Com uma programação que inclui peças, filmes, conversas, leituras, cortejos e oficinas, o 2º Festival de Teatro Amir Haddad, com curadoria e idealização de Máximo Cutrim, encarna essa variedade. “São todas coisas intensas, vivas e atuantes”, afirma o diretor, chamando a atenção para o desejo de comunicação que atravessa todos os espetáculos. Um desejo de comunicação que moveu sua pesquisa ao longo das últimas décadas.
“Quando eu cheguei na rua, eu percebi que eu usava uma linguagem que era absolutamente inadequada”, lembra Haddad. “Então, foi uma longa viagem de mim até mim mesmo, até eu estar inteiro em cena, dialogando com as pessoas à minha volta. Isso foi um prazer muito grande, uma descoberta essencial.”

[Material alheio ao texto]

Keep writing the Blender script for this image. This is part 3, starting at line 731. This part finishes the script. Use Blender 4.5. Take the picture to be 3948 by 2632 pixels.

Nesta edição, o festival premiará dois projetos sociais que trabalham o teatro voltado para crianças e adolescentes Haddad é o padrinho de ambos. Um deles é o Entre o Céu e a Favela, do Morro da Providência, dirigido por Cíntia Santana, atriz e ex-integrante do Tá Na Rua. O outro é a Escola Fábrica dos Atores, de Nova Iguaçu, sob direção de Alexandre Gomes.
“O que trabalhos como esses podem gerar é sempre riquíssimo e surpreendente”, diz Haddad. “Você não tem a menor ideia do que vai acontecer a partir dali. Mas acontece. E é renovador. É evidente a importância de uma iniciativa que abre para todos os lados quando muitas vezes o teatro se apresenta tão fechado e limitado.”
A Lapa, área onde se realizará o festival, sintetiza a cidade e a ausência de limites que Haddad defende. Espaço de cruzamento de artistas, intelectuais, malandros e diferentes representantes do povo da rua há tempos, o bairro é para o diretor como sua casa.
“Quando saio da casa do Tá na Rua, vou para o Largo da Lapa, voltando para dentro da casa, é como se eu estivesse saindo do meu quarto, indo para o banheiro e voltando para o meu quarto. É um caminho muito comum, muito íntimo, muito familiar.”